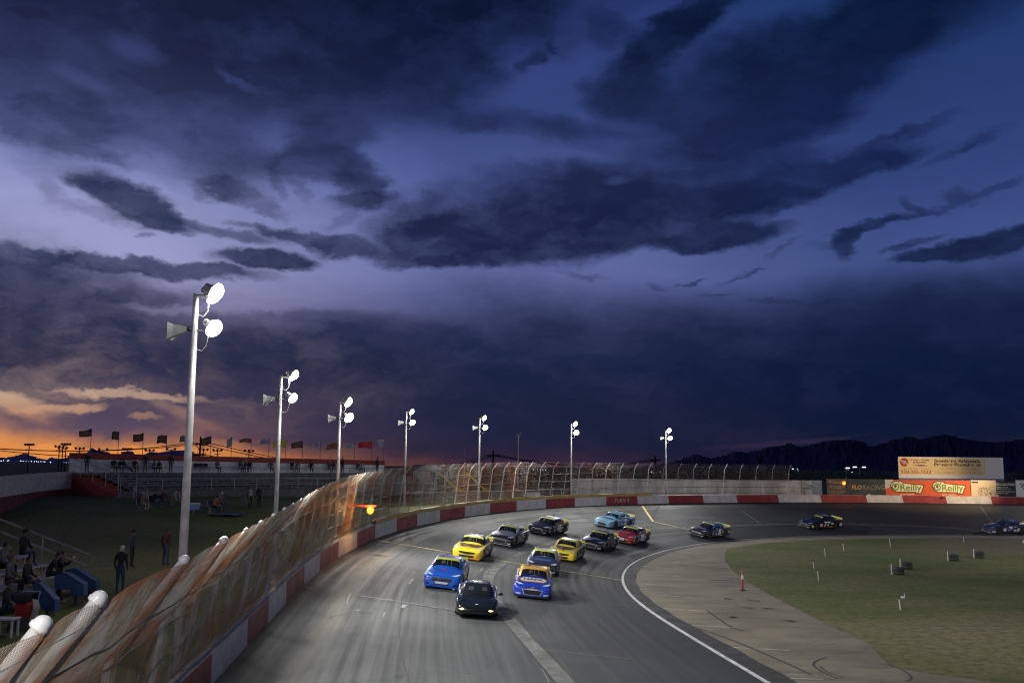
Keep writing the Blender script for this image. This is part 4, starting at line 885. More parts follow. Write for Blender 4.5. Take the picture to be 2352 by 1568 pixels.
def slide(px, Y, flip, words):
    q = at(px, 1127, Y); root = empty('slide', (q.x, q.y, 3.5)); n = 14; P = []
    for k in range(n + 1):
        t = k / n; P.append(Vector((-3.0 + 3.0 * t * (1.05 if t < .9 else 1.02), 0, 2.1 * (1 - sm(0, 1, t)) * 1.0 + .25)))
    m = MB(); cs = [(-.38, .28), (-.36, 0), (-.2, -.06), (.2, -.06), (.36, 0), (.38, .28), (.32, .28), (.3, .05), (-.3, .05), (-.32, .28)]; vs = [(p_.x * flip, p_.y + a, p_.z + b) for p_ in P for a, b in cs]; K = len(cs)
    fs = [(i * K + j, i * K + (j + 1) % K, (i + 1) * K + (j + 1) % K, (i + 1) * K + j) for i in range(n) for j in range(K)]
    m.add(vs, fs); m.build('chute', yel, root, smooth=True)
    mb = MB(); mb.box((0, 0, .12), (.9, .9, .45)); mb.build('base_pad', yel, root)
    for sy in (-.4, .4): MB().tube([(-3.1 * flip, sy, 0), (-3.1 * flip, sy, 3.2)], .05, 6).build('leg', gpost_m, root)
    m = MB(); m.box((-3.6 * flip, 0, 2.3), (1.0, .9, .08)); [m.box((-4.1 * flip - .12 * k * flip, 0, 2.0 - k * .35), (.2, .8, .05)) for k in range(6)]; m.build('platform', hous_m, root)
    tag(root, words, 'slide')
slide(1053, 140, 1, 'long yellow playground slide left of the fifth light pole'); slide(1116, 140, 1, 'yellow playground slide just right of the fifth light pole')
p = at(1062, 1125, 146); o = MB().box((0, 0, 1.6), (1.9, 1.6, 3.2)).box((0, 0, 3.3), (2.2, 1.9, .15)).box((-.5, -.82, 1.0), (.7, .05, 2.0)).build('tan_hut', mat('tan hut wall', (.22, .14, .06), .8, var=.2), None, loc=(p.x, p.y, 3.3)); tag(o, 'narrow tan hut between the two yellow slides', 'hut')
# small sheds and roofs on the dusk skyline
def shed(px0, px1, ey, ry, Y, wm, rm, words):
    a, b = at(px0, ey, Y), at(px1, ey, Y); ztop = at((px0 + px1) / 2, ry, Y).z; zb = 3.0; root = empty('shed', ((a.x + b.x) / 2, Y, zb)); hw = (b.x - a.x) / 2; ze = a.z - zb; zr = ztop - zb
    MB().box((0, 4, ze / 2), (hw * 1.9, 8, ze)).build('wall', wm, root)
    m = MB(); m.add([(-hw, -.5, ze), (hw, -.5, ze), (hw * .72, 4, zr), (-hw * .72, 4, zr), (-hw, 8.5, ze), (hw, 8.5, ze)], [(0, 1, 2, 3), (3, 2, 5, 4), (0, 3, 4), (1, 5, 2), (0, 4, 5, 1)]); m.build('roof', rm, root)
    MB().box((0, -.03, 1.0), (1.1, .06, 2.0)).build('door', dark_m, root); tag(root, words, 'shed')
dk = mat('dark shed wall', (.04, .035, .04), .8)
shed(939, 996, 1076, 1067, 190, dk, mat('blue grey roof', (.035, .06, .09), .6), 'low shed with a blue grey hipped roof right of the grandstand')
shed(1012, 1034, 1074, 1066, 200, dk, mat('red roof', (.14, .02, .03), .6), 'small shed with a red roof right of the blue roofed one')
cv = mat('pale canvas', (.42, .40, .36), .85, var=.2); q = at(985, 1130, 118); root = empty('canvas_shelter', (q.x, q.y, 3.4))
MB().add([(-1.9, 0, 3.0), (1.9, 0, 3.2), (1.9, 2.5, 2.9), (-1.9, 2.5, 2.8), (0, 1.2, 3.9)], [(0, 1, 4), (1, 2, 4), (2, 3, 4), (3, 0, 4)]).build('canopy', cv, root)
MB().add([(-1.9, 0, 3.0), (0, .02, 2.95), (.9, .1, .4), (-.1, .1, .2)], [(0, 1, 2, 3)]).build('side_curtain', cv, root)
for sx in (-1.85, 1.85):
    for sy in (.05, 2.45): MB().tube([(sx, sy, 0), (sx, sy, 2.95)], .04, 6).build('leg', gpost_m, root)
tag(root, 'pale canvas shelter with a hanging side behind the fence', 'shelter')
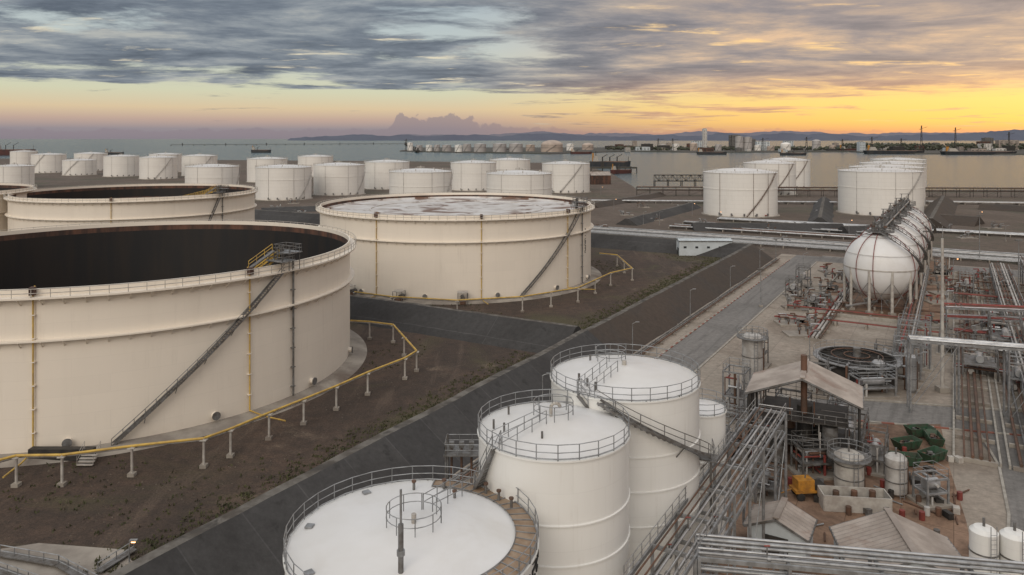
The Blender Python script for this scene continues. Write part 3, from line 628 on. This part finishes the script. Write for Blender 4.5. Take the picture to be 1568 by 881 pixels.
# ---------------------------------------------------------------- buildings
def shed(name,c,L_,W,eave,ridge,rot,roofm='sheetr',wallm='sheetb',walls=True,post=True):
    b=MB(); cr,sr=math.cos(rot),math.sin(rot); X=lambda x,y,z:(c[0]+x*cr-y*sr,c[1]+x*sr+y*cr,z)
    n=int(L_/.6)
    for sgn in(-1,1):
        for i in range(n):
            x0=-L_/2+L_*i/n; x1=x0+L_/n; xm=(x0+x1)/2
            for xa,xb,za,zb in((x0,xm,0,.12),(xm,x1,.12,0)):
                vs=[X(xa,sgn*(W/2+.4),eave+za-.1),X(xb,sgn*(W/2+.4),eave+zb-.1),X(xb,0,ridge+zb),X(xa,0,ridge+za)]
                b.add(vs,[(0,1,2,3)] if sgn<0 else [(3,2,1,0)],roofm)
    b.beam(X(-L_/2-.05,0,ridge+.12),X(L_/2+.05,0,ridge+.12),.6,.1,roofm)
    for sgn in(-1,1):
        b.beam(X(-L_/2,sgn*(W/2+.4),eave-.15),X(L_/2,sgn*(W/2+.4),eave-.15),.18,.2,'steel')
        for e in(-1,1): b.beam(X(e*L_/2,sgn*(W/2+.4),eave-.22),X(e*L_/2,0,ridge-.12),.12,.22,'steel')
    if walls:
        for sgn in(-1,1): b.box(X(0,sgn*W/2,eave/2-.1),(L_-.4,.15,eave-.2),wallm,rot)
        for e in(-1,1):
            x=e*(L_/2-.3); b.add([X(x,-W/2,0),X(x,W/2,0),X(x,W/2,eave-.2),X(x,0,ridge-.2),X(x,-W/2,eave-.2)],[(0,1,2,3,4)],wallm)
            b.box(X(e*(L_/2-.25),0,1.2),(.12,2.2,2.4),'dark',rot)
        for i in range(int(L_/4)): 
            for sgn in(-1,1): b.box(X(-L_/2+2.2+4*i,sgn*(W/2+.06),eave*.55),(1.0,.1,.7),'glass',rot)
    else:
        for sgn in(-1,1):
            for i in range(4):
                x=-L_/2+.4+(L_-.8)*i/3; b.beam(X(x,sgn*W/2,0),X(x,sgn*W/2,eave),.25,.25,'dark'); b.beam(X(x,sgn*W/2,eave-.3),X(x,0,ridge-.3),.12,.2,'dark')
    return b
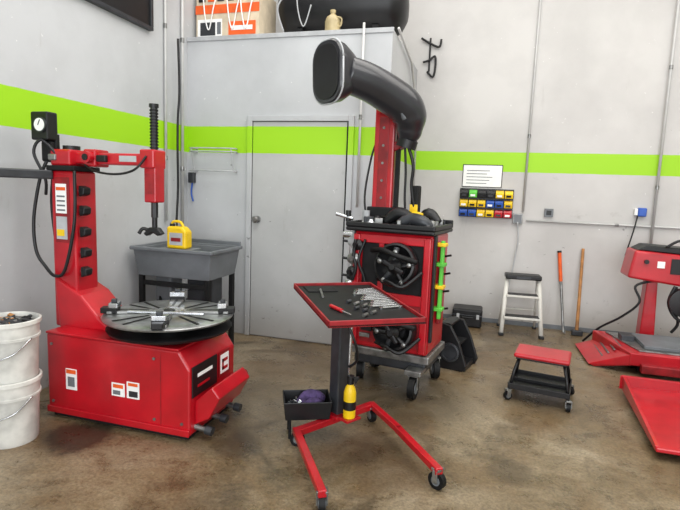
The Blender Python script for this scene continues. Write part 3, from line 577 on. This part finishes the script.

■ ■ ■

▶ [TASK PROMPT] Write out each entry exactly as given, but skip the pictures.

▶ [RESPONSE TO THIS EXERCISE]
Keep writing the Blender script for this image. This is part 4, starting at line 885. More parts follow. Write for Blender 4.5. Take the picture to be 2352 by 1568 pixels.
def slide(px, Y, flip, words):
    q = at(px, 1127, Y); root = empty('slide', (q.x, q.y, 3.5)); n = 14; P = []
    for k in range(n + 1):
        t = k / n; P.append(Vector((-3.0 + 3.0 * t * (1.05 if t < .9 else 1.02), 0, 2.1 * (1 - sm(0, 1, t)) * 1.0 + .25)))
    m = MB(); cs = [(-.38, .28), (-.36, 0), (-.2, -.06), (.2, -.06), (.36, 0), (.38, .28), (.32, .28), (.3, .05), (-.3, .05), (-.32, .28)]; vs = [(p_.x * flip, p_.y + a, p_.z + b) for p_ in P for a, b in cs]; K = len(cs)
    fs = [(i * K + j, i * K + (j + 1) % K, (i + 1) * K + (j + 1) % K, (i + 1) * K + j) for i in range(n) for j in range(K)]
    m.add(vs, fs); m.build('chute', yel, root, smooth=True)
    mb = MB(); mb.box((0, 0, .12), (.9, .9, .45)); mb.build('base_pad', yel, root)
    for sy in (-.4, .4): MB().tube([(-3.1 * flip, sy, 0), (-3.1 * flip, sy, 3.2)], .05, 6).build('leg', gpost_m, root)
    m = MB(); m.box((-3.6 * flip, 0, 2.3), (1.0, .9, .08)); [m.box((-4.1 * flip - .12 * k * flip, 0, 2.0 - k * .35), (.2, .8, .05)) for k in range(6)]; m.build('platform', hous_m, root)
    tag(root, words, 'slide')
slide(1053, 140, 1, 'long yellow playground slide left of the fifth light pole'); slide(1116, 140, 1, 'yellow playground slide just right of the fifth light pole')
p = at(1062, 1125, 146); o = MB().box((0, 0, 1.6), (1.9, 1.6, 3.2)).box((0, 0, 3.3), (2.2, 1.9, .15)).box((-.5, -.82, 1.0), (.7, .05, 2.0)).build('tan_hut', mat('tan hut wall', (.22, .14, .06), .8, var=.2), None, loc=(p.x, p.y, 3.3)); tag(o, 'narrow tan hut between the two yellow slides', 'hut')
# small sheds and roofs on the dusk skyline
def shed(px0, px1, ey, ry, Y, wm, rm, words):
    a, b = at(px0, ey, Y), at(px1, ey, Y); ztop = at((px0 + px1) / 2, ry, Y).z; zb = 3.0; root = empty('shed', ((a.x + b.x) / 2, Y, zb)); hw = (b.x - a.x) / 2; ze = a.z - zb; zr = ztop - zb
    MB().box((0, 4, ze / 2), (hw * 1.9, 8, ze)).build('wall', wm, root)
    m = MB(); m.add([(-hw, -.5, ze), (hw, -.5, ze), (hw * .72, 4, zr), (-hw * .72, 4, zr), (-hw, 8.5, ze), (hw, 8.5, ze)], [(0, 1, 2, 3), (3, 2, 5, 4), (0, 3, 4), (1, 5, 2), (0, 4, 5, 1)]); m.build('roof', rm, root)
    MB().box((0, -.03, 1.0), (1.1, .06, 2.0)).build('door', dark_m, root); tag(root, words, 'shed')
dk = mat('dark shed wall', (.04, .035, .04), .8)
shed(939, 996, 1076, 1067, 190, dk, mat('blue grey roof', (.035, .06, .09), .6), 'low shed with a blue grey hipped roof right of the grandstand')
shed(1012, 1034, 1074, 1066, 200, dk, mat('red roof', (.14, .02, .03), .6), 'small shed with a red roof right of the blue roofed one')
cv = mat('pale canvas', (.42, .40, .36), .85, var=.2); q = at(985, 1130, 118); root = empty('canvas_shelter', (q.x, q.y, 3.4))
MB().add([(-1.9, 0, 3.0), (1.9, 0, 3.2), (1.9, 2.5, 2.9), (-1.9, 2.5, 2.8), (0, 1.2, 3.9)], [(0, 1, 4), (1, 2, 4), (2, 3, 4), (3, 0, 4)]).build('canopy', cv, root)
MB().add([(-1.9, 0, 3.0), (0, .02, 2.95), (.9, .1, .4), (-.1, .1, .2)], [(0, 1, 2, 3)]).build('side_curtain', cv, root)
for sx in (-1.85, 1.85):
    for sy in (.05, 2.45): MB().tube([(sx, sy, 0), (sx, sy, 2.95)], .04, 6).build('leg', gpost_m, root)
tag(root, 'pale canvas shelter with a hanging side behind the fence', 'shelter')
The Blender Python script for this scene continues. Write part 3, from line 628 on. This part finishes the script. Write for Blender 4.5. Take the picture to be 1568 by 881 pixels.
# ---------------------------------------------------------------- buildings
def shed(name,c,L_,W,eave,ridge,rot,roofm='sheetr',wallm='sheetb',walls=True,post=True):
    b=MB(); cr,sr=math.cos(rot),math.sin(rot); X=lambda x,y,z:(c[0]+x*cr-y*sr,c[1]+x*sr+y*cr,z)
    n=int(L_/.6)
    for sgn in(-1,1):
        for i in range(n):
            x0=-L_/2+L_*i/n; x1=x0+L_/n; xm=(x0+x1)/2
            for xa,xb,za,zb in((x0,xm,0,.12),(xm,x1,.12,0)):
                vs=[X(xa,sgn*(W/2+.4),eave+za-.1),X(xb,sgn*(W/2+.4),eave+zb-.1),X(xb,0,ridge+zb),X(xa,0,ridge+za)]
                b.add(vs,[(0,1,2,3)] if sgn<0 else [(3,2,1,0)],roofm)
    b.beam(X(-L_/2-.05,0,ridge+.12),X(L_/2+.05,0,ridge+.12),.6,.1,roofm)
    for sgn in(-1,1):
        b.beam(X(-L_/2,sgn*(W/2+.4),eave-.15),X(L_/2,sgn*(W/2+.4),eave-.15),.18,.2,'steel')
        for e in(-1,1): b.beam(X(e*L_/2,sgn*(W/2+.4),eave-.22),X(e*L_/2,0,ridge-.12),.12,.22,'steel')
    if walls:
        for sgn in(-1,1): b.box(X(0,sgn*W/2,eave/2-.1),(L_-.4,.15,eave-.2),wallm,rot)
        for e in(-1,1):
            x=e*(L_/2-.3); b.add([X(x,-W/2,0),X(x,W/2,0),X(x,W/2,eave-.2),X(x,0,ridge-.2),X(x,-W/2,eave-.2)],[(0,1,2,3,4)],wallm)
            b.box(X(e*(L_/2-.25),0,1.2),(.12,2.2,2.4),'dark',rot)
        for i in range(int(L_/4)): 
            for sgn in(-1,1): b.box(X(-L_/2+2.2+4*i,sgn*(W/2+.06),eave*.55),(1.0,.1,.7),'glass',rot)
    else:
        for sgn in(-1,1):
            for i in range(4):
                x=-L_/2+.4+(L_-.8)*i/3; b.beam(X(x,sgn*W/2,0),X(x,sgn*W/2,eave),.25,.25,'dark'); b.beam(X(x,sgn*W/2,eave-.3),X(x,0,ridge-.3),.12,.2,'dark')
    return b
The Blender Python script for this scene continues. Write part 3, from line 577 on. This part finishes the script.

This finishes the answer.